London as the origin of change in British dialects? Conflicting processes of innovation and levelling in south-east England
Paul Kerswill, Eivind Torgersen (Lancaster University) and Sue Fox (Queen Mary, London University)
The idea of London as generator of change in British English is an article of faith among sociolinguistically-minded dialectologists. Our paper, reporting Phase I of the first variationist study of London, [3] challenges this view. We ask:
i. What evidence is there that linguistic innovations start in London and spread out from there?
ii. Does the high degree of multilingualism in London have an impact on London English as a whole? (One-third of London's inhabitants are not L1 speakers of English.)
iii. Is there evidence of a 'multi-ethnic vernacular' among youth? If so, does it impact on mainstream varieties?

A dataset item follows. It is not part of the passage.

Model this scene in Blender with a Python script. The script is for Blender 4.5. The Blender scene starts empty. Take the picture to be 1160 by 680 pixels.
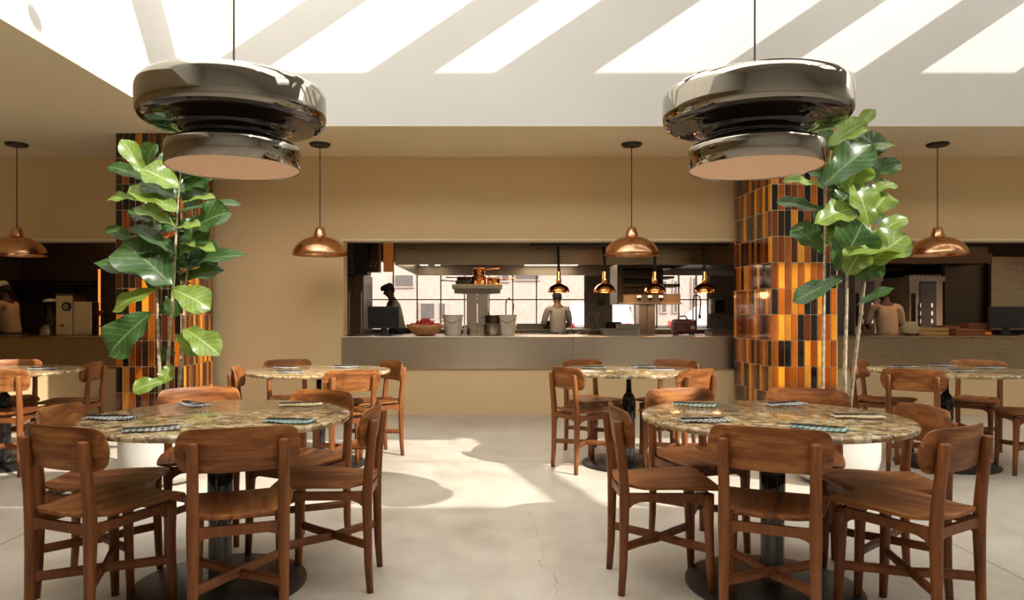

The project examines an inner-city and an outer-city borough. They were chosen:
i. to reflect a high proportion of non-'Anglo' inhabitants of immigrant descent (inner London) vs. a low proportion (outer London)
ii. to reflect a contrast between relatively closed networks (inner London: ethnic group and family based) and relatively open networks (outer London: geographical/social mobility and greater prosperity).
Our previous analyses of the vowels of towns in south-east England (Milton Keynes, Reading and Ashford) demonstrated regional convergence - dialect levelling . Our supposition was that these new, levelled (or compromise) vowel qualities originated in and were diffusing from London.
We would expect the teenagers in the new project (N=60, recorded in hour-long ethnographic interviews) to show precisely these levelled qualities, with further progress along phonetic trajectories reflecting the assumed innovatory status of London. However, for the vowels of GOAT, FACE, PRICE, STRUT and FOOT, evidence almost entirely contradicts this expectation. The main patterns are (1) a reversal of 'diphthong shift', which had led to broad diphthongs in London English, and (2) a rejection of the 'levelled', compromise vowels of the south-eastern towns.
These changes are highly correlated with ethnicity, gender and borough. In general, the frequency of these features patterns according to the following three interacting scales:
1. Caribbean/West African > non-Anglo other than Caribbean/West African > Anglo
2. Male > female
3. Inner London > outer London
- to which can be added:
4. Outer London > London periphery (Milton Keynes, Reading, Ashford)
Our conclusion is that there is endogenous change among non-Anglos in inner London, and that this is only affecting other groups insofar as they have network contacts with them. The 'levelled' (perhaps 'Estuary English') variants we previously found in the London periphery do not originate in inner London, but are the product of regional supralocalisation in the South East.